Ultimately, commissioners voted to authorize City Manager Mike New to execute a purchase order for $42,990 and have GSE Engineering oversee the geo-technical repairs to the intersection. They also authorized New to approve change orders not to exceed 15 percent of the purchase order amount.

“The repair will be made by pumping concrete under the street to fill a bunch of voids,” said New. “I expect repairs to be completed within a month,” he said.

A second issue requiring immediate attention was emergency repairs to the waste water treatment plant (WWTP) tank #2, which had suffered a critical failure. The staff report indicated, “The failure was to the clarifier drive unit, which caused structural and mechanical damage to the clarifier, rendering it inoperable.” As the City only has three tanks and Tank #3 is currently operating at 100 percent of design capacity, Tank #2required repairs as soon as possible.
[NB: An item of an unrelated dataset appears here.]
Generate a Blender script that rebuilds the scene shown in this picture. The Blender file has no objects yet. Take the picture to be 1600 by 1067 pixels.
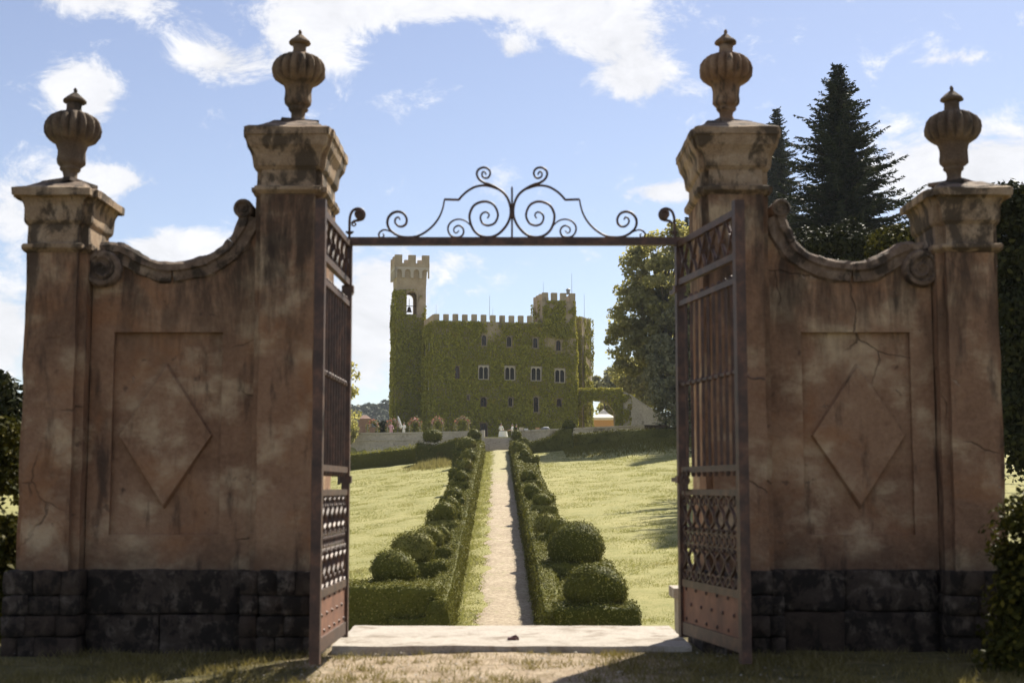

Tank #1, which had already been taken out of commission to make recommended repairs, is being readied to go back into service. Funding of $125,000 budgeted for repairs to Tank #1 are being redirected to repair Tank #2, this year and to schedule repairs to Tank #1 next year. “Basically, we just switched the order of those repairs and will repair Tank #2 next year,” said New.

In addition, the Commission authorized suspension of the requirement for competitive procurement and authorized the city manager to execute a purchase order with a qualified contractor to perform all necessary repairs.

It is anticipated that a qualified contractor would be on site in two to three weeks. The repairs will likely take approximately 90 days to complete.

A third item commissioners considered was the transfer of a little more than $76,000 into the Fire Station Construction fund to complete the work begun in January 2017 by Tumbleson White Construction, Inc. (TWC). According to a summary of this issue, “the project was scheduled to be substantially complete on Aug. 17, 2017.”

The City terminated the agreement on Nov. 8, 2017 due to default by TWC. In December 2018, commissioners directed staff to complete TWC's work using the same subcontractors that had been used by TWC.

The City had paid TWC for work completed by their subcontractors. However, TWC failed to pay their subcontractors for work they had completed on the Fire Station project.

“It was very important to the city commissioners that the subcontractors not be penalized because Tumbleson White Constructors went out of business prior to paying them,” said New. The commission authorized payment to the subcontractors for work completed prior to TWC's termination for which TWC had been paid. At the time the City estimated that the cost to complete TWC's work scope and pay the subcontractors was a little more than $88,000.

Additional subcontractors who said they, too, had not been paid by TWC began to come forward. After the claims were substantiated, the total amount to complete TWC's work scope is $126,201, leaving a difference of $38,169.

Commissioners approved staff's recommendation to provide funding of $43,600 from budgeted projects that are unlikely to be used during this fiscal year and the balance of $32,500 from General Fund reserves, which currently total $1,450,000.

“We will pursue this matter further with TWC, which will take some time,” said New. “Right now we are paying for this project twice to get it completed,” he said.